It was an amazing experience. Duke’s an incredibly competitive school to be at. It was fun to be following my dreams and my passion next to people doing the same thing. I remember people down the hall from me starting online businesses, raising money for Obama — it was a fun and competitive environment, an inspiring environment to be in. It was also very challenging to be an artist from a major record label while being a student at such a prestigious university. I found myself living a double life for a while, going to school during the week, [and] on Thursday evening flying out and doing shows all across the country.
Are you relieved, then, to be done with school?
It’s fun now to be able to concentrate on my passion and my craft which is my music, but I miss it every once in a while, but I’m kind of like a professional college student now. I get to go around the country and party every night and that’s my job.
Have you ever done a show in Massachusetts?
I’ve done a show at Brandeis. That’s it. I have a feeling that this show’s going to be super special and I can’t wait to be on the stage and I promise it’s going to be an absolute party.
Tell me a little bit about your career. How did you get started?
I holed myself up in my dorm room for months and months. I would go to the class during the day. I would go to sleep after my class and wake up at midnight every night and record till eight in the morning because nighttime was the only time it was quiet enough in the dormitories to record. I made a mix tape in my dorm room and I put it on the Internet for free. We started a Facebook event and somehow a few months later people all across the nation knew the words to my song. It was a very organic and virile trajectory that my career followed.
Were you into the music scene at Duke? Did you sing with people there too?
There were a couple of musicians I worked with there and they [were] the nucleus for my music spreading the way it did. They were the first ones to support me and tell their friends in different pockets of the U.S., and that’s the reason I’m here today and on the phone with you.
How do you come up with your songs?
I usually come up with a concept or a line that I really like and then I sit down at the piano or keyboard and write chords and melodies. I’ll record just the melody without words. After I’ve written the lyrics for them, I’ll attach words to whatever is there thus far until I feel like I’ve written a great song.
What about “Drug Dealer Girl” then? How did you come up with that one?
I was back home during Thanksgiving vacation in Michigan and the bathroom I used had been taken over by my mother when I left to go to school. I’m in the shower and I see this bottle of Maybelline and that’s how I came up with the first line, “Now you may never be on a Maybelline commercial.” The concept just moved from there and I rushed through the shower, dried up and rushed upstairs to my parents’ piano.
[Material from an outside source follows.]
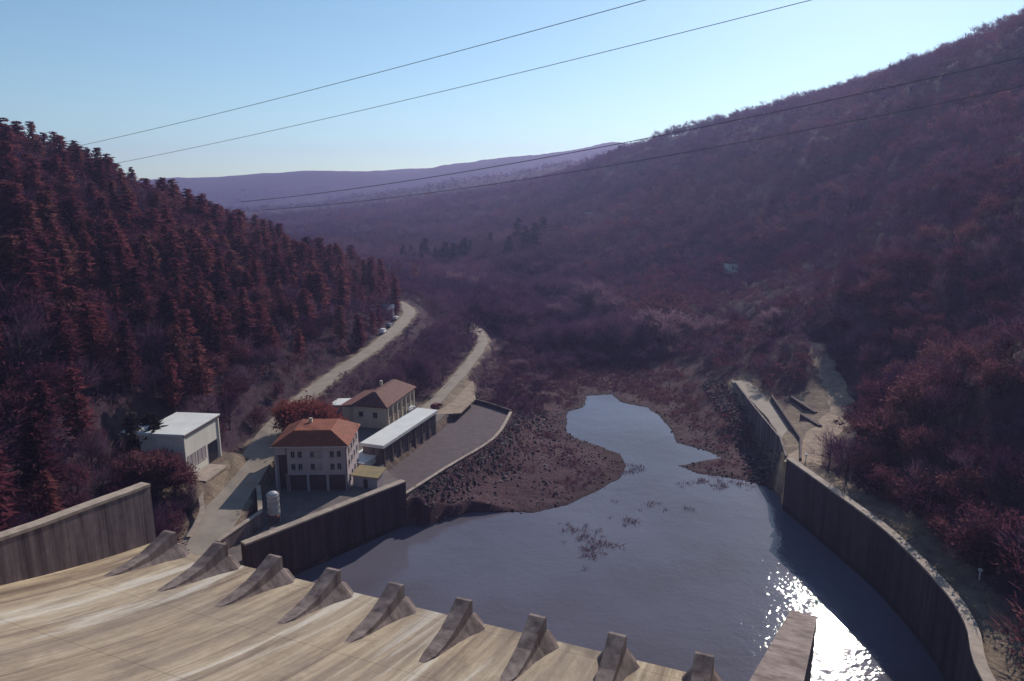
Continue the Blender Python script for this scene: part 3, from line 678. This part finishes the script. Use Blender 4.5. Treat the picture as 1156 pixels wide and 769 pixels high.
# stepped path down to the road
stp = [at(226, 556, 10.8), at(228, 575, 9.9), at(222, 590, 9.3), at(213, 606, 8.8)]
ribbon('footpath', smooth_line(stp, 4), .45, M['coping'], .05, .12)

# far shed and parked vehicles by the upper road
c = at(440, 361, 16)
h = thing('roadside_shed', 'blue grey shed at the bend of the upper road', 'shed', (c.x-3, c.y+2, 16.3), R(6))
MB().box(-5, 4, 0, 9, -1, 3.6).build('wall', M['bluegrey'], h)
b = MB(); b.add([(-5.4,-.4,3.6),(4.4,-.4,3.6),(4.4,9.4,3.6),(-5.4,9.4,3.6),(-5.4,4.5,5.3),(4.4,4.5,5.3)], [(3,2,1,0),(0,1,5,4),(2,3,4,5),(1,2,5),(3,0,4)])
b.build('roof', M['bluegrey'], h)
MB().box(-1.5, 1.5, -.06, -.003, -1, 2.4).build('door', M['dpanel'], h)

def car(label, paint, loc, rz, group, van=False):
    c = thing('parked_car', label, 'car', loc, rz, group)
    hgt = 1.9 if van else 1.42
    pr = [(-2.1,.35),(-2.15,.75),(-2.0,.95),(-1.7,hgt-.12),(-1.4,hgt),(.55,hgt),(1.15,.98),(1.95,.85),(2.1,.6),(2.08,.35)]
    b = MB(); n = len(pr)
    vv = [(x, -.85 + (.12 if z > 1 else 0), z) for x, z in pr] + [(x, .85 - (.12 if z > 1 else 0), z) for x, z in pr]
    b.add(vv, [tuple(range(n)), tuple(range(n, 2*n))[::-1]] + [(i, n+i, n+(i+1) % n, (i+1) % n) for i in range(n)])
    b.build('body', paint, c, bevel=.06)
    g = MB()
    for s in (-1, 1): g.add([(-1.5, s*.80, 1.0), (.85, s*.80, 1.0), (.45, s*.745, hgt-.1), (-1.35, s*.745, hgt-.1)], [(0,1,2,3)])
    g.add([(1.14, -.66, 1.02), (1.14, .66, 1.02), (.66, .62, hgt-.06), (.66, -.62, hgt-.06)], [(0,1,2,3)])
    g.build('window', M['glass'], c)
    for x in (-1.3, 1.3):
        for s in (-1, 1):
            w = MB(); w.tube([(x, s*.66, .33), (x, s*.88, .33)], .33, 12); wo = w.build('wheel', M['tyre'], c)
            w = MB(); w.tube([(x, s*.86, .33), (x, s*.90, .33)], .19, 8); w.build('rim', M['metal'], wo)
    return c
def road_spot(u, v, z0, line):
    p = at(u, v, z0); return p.x, p.y
for (u, v, z0, rz, pm, lab, van) in ((433, 376, 15.3, 80, 'paintw', 'white van parked lowest on the upper road shoulder', True), (440, 368, 15.8, 78, 'paintg', 'grey car parked between two white vehicles on the upper road', False), (447, 360, 16, 75, 'paintw', 'white car parked highest on the upper road below the bend', False)):
    p = at(u, v, z0); car(lab, M[pm], (p.x, p.y, max(ground_z(p.x, p.y)+.16, z0-.2)), R(rz), 'cars parked along the upper road', van)
p = at(493, 460, 6.9); car('dark red car parked at the far end of the white gallery', M['paintr'], (p.x, p.y, ground_z(p.x, p.y)+.18), R(60), None)
p = at(463, 463, 6.6); car('white car parked beside the cream building wall', M['paintw'], (p.x, p.y, 6.52), R(72), None)

# tank in the yard
c = at(310, 589, 6.5)
h = thing('storage_tank', 'pale grey upright tank on a rusty frame in the shaded yard', 'tank', (c.x, c.y, 6.5)); h.scale = (.82, .82, .9)
m = MB(); m.tube([(0,0,1.9),(0,0,6.3),(0,0,6.8),(0,0,7.1)], [1.35,1.35,1.05,.3], 24); m.build('tank_shell', M['metal'], h, smooth=False)
m = MB()
for z in (2.4, 3.8, 5.2, 6.2): m.tube([(0,0,z),(0,0,z+.12)], 1.43, 24)
m.build('hoop', M['membrane'], h)
m = MB()
for k in range(4):
    a = math.pi/4 + k*math.pi/2; m.tube([(1.1*math.cos(a), 1.1*math.sin(a), 0), (1.1*math.cos(a), 1.1*math.sin(a), 1.9)], .14, 6)
m.box(-1.4, 1.4, -1.4, 1.4, 1.55, 1.88); m.build('support_frame', M['rust'], h)
m = MB()
for s in (-.22, .22): m.tube([(1.46, s, 0), (1.46, s, 7.2)], .04, 5)
for k in range(20): m.tube([(1.46, -.22, .3+k*.34), (1.46, .22, .3+k*.34)], .025, 5)
m.build('ladder', M['metal'], h)

# houses far up the valley
for (u, v, y, w, rz, lab) in ((825, 303, 390, 6.0, 20, 'tiny pale house among trees on the right hillside'), (665, 243, 690, 9, -10, 'tiny pale farmhouse high on the far valley side')):
    p = aty(u, v, y); z = ground_z(p.x, p.y)
    h = thing('hillside_house', lab, 'house', (p.x, p.y, max(z, p.z)-.8), R(rz))
    MB().box(-w/2, w/2, -w*.35, w*.35, -2, 3.6).build('wall', M['white'], h)
    b = MB(); a = w/2+.4; d = w*.35+.4; b.add([(-a,-d,3.6),(a,-d,3.6),(a,d,3.6),(-a,d,3.6),(-a,0,5.8),(a,0,5.8)], [(3,2,1,0),(0,1,5,4),(2,3,4,5),(1,2,5),(3,0,4)])
    b.build('roof', M['tiles_old'], h)
    MB().box(-.5, .5, -w*.35-.06, -w*.35-.003, .2, 2.2).build('door', M['dpanel'], h)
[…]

It’s crazy, but you can’t force it.
The music industry isn’t as mysterious as a lot of people think it is. It’s pretty much any other industry in that the people who make the best product, who work the hardest really win. They develop their craft and don’t worry about what other people are doing. Write the best possible song you can and give it away for free and work harder than everyone else and you’ll be fine.
Where’s your favorite place to sing?
I love them all equally. This is kind of a trick question because no matter what I say, someone will get mad at me. The one place that’s really special is when I get to go home and do shows in Detroit. I can promise you that when I’m in Massachusetts on Sept. 26, it’s going to be an absolute party.
Who are your favorite musicians and bands? Your influences?
I love Mike Snow, the Killers, Metric, Edward Sharp and the Magnetic Zeros. I love Nas, Led Zeppelin, Paul Simon. Is that enough?
My music is very much a crosswork of many different artists, and that’s the reason I don’t sound like anybody else because I’m probably a fusion of 200 different artists instead of five.
What’s your favorite candy?
Butterfinger. I’m going to teach you the oldest trick in the book. I take a banana and a Butterfinger, I put the banana in my left hand, the Butterfinger in the right hand and take a bite of the banana and a bite of the Butterfinger and I chew them at the same time and I have a little orgasm in my mouth.
I love Cliff bars and I kind of survive on them on the road.
Is there anything you’d like to add?
I just want to say thank you to everyone that’s supported my music thus far and I appreciate it with all my heart. I can’t wait to see you guys in person. September 25. You should probably download my album. My name’s Mike Posner. I graduated from Duke but I’m not a dickhead. Download my music for free. It’s really dope.